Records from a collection
___
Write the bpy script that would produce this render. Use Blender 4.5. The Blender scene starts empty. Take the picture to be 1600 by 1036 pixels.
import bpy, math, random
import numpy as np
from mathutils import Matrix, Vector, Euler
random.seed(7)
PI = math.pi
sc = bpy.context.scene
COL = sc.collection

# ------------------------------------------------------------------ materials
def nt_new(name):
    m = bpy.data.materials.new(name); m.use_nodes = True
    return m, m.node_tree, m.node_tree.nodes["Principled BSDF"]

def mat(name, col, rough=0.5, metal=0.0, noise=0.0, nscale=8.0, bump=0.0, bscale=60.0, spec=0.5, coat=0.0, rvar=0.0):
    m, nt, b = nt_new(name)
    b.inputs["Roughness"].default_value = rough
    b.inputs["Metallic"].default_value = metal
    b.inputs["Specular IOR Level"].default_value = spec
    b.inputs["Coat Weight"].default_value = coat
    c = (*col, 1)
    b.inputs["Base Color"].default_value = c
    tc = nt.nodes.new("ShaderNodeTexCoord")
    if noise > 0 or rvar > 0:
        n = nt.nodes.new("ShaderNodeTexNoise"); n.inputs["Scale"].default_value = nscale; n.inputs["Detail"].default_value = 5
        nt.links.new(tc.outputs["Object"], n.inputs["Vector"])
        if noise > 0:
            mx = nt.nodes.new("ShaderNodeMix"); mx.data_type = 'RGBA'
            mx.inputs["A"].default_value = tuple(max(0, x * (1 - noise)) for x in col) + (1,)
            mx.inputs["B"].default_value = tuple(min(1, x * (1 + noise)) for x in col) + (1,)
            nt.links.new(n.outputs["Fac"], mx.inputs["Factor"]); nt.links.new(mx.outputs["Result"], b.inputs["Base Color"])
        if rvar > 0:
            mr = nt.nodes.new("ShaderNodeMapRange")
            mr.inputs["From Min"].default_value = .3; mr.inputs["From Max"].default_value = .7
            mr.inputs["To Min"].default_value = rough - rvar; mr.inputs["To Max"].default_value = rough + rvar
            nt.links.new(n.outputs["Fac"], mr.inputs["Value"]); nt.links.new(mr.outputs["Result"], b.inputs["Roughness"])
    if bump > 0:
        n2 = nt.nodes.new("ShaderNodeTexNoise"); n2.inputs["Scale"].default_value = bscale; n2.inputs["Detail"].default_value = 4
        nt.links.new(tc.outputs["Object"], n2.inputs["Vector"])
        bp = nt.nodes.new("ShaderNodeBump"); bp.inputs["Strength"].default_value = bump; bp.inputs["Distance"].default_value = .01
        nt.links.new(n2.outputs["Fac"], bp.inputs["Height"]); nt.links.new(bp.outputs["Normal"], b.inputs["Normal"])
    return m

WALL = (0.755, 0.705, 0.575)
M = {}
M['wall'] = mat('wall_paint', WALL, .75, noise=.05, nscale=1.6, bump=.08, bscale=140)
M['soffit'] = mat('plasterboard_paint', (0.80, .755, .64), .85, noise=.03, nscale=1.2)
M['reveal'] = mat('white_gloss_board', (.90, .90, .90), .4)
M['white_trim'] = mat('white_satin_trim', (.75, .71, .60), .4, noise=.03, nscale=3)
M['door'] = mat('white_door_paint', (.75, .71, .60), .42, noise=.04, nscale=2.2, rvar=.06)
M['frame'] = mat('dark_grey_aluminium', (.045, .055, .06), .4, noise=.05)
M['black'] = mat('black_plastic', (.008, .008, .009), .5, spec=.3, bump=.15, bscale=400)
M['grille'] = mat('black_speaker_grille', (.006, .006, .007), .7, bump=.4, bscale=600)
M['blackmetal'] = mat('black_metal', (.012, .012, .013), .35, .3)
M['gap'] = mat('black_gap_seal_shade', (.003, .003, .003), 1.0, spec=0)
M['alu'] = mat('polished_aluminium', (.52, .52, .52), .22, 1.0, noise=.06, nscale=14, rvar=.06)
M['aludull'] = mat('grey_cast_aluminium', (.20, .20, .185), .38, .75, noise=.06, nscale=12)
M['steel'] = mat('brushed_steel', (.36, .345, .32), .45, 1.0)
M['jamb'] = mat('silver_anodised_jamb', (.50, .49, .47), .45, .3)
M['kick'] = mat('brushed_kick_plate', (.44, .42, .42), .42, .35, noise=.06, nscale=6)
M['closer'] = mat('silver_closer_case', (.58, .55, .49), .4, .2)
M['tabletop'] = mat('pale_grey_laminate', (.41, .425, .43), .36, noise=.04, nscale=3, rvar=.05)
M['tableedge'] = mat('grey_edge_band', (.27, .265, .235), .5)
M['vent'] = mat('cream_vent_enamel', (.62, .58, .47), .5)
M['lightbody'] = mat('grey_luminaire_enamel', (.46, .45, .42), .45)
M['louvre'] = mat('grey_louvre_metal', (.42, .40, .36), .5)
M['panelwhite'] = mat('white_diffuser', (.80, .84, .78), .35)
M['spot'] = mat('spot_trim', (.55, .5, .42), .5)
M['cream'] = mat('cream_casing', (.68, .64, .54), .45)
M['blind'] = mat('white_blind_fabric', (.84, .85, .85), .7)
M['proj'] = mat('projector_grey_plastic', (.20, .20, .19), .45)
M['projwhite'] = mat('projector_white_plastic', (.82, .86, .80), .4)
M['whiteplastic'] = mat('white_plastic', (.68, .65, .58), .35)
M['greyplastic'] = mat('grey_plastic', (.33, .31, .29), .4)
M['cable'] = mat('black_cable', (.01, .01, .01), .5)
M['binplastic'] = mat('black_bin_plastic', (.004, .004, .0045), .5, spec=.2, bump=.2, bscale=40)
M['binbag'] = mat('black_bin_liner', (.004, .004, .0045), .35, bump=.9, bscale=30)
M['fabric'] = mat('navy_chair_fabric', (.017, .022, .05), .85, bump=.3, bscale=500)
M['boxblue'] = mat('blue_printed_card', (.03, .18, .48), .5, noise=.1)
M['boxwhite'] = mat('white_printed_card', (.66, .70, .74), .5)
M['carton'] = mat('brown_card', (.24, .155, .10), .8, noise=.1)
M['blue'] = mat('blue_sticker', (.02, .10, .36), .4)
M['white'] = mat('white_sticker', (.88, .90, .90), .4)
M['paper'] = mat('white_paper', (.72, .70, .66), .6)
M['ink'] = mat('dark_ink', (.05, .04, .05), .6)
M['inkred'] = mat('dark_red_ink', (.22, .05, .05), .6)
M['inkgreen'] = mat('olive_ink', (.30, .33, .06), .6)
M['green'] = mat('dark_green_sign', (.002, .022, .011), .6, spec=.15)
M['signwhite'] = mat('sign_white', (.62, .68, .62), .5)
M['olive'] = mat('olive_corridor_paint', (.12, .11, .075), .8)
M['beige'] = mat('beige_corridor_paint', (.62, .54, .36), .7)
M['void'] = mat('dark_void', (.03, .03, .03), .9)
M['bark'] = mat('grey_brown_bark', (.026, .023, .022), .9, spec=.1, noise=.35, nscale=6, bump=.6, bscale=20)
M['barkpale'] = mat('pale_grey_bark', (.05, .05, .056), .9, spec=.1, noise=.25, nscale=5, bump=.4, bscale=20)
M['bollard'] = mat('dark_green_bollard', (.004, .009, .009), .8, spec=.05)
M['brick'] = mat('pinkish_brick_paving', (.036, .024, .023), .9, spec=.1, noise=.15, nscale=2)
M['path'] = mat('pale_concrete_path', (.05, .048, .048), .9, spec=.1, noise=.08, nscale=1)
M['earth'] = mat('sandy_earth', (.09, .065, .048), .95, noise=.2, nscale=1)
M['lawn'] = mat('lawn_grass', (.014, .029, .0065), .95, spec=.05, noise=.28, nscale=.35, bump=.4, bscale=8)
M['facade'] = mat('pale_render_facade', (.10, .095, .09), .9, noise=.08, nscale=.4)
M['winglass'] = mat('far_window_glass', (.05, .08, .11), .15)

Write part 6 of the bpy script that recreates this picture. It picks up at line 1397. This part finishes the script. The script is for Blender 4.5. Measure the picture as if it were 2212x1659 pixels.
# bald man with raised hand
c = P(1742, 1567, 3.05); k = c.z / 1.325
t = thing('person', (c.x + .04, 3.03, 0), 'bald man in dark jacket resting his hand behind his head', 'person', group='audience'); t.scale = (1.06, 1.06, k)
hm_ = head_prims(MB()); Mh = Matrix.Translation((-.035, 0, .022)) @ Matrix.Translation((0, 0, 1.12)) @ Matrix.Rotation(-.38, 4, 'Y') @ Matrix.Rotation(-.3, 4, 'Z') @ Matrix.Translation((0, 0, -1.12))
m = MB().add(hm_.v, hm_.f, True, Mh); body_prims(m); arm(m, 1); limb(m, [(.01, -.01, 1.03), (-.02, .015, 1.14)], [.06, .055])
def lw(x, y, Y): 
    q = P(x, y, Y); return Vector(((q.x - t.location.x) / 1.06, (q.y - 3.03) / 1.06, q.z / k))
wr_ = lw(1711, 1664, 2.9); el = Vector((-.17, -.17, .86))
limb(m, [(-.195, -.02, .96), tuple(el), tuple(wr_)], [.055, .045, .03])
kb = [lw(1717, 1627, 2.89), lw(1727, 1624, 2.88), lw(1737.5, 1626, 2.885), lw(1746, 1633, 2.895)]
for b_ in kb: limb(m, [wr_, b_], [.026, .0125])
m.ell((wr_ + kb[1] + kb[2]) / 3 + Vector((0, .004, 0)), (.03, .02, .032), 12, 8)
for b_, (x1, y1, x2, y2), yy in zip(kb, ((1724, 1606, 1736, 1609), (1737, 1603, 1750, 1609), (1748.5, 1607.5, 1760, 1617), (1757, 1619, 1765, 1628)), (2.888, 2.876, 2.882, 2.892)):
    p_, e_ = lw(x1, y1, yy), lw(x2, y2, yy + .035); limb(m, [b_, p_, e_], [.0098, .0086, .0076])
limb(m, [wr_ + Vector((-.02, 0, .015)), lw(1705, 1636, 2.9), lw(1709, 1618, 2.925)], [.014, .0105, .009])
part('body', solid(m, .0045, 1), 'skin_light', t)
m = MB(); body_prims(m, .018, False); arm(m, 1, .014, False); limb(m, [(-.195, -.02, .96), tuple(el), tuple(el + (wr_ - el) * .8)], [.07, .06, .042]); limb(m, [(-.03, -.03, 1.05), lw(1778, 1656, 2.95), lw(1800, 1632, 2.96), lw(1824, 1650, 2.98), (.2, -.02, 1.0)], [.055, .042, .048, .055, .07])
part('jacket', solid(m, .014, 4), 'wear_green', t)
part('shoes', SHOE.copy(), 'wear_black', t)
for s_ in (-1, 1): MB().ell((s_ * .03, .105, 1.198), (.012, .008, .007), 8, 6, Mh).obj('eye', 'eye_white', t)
___
[Required work] Looking at the data above, return every line from the one with "M['olive'] = mat('olive_corridor_paint', (.12, .11, .075), .8)" down to the one with "M['winglass'] = mat('far_window_glass', (.05, .08, .11), .15)", exactly and inclusively.

[Complete answer]
M['olive'] = mat('olive_corridor_paint', (.12, .11, .075), .8)
M['beige'] = mat('beige_corridor_paint', (.62, .54, .36), .7)
M['void'] = mat('dark_void', (.03, .03, .03), .9)
M['bark'] = mat('grey_brown_bark', (.026, .023, .022), .9, spec=.1, noise=.35, nscale=6, bump=.6, bscale=20)
M['barkpale'] = mat('pale_grey_bark', (.05, .05, .056), .9, spec=.1, noise=.25, nscale=5, bump=.4, bscale=20)
M['bollard'] = mat('dark_green_bollard', (.004, .009, .009), .8, spec=.05)
M['brick'] = mat('pinkish_brick_paving', (.036, .024, .023), .9, spec=.1, noise=.15, nscale=2)
M['path'] = mat('pale_concrete_path', (.05, .048, .048), .9, spec=.1, noise=.08, nscale=1)
M['earth'] = mat('sandy_earth', (.09, .065, .048), .95, noise=.2, nscale=1)
M['lawn'] = mat('lawn_grass', (.014, .029, .0065), .95, spec=.05, noise=.28, nscale=.35, bump=.4, bscale=8)
M['facade'] = mat('pale_render_facade', (.10, .095, .09), .9, noise=.08, nscale=.4)
M['winglass'] = mat('far_window_glass', (.05, .08, .11), .15)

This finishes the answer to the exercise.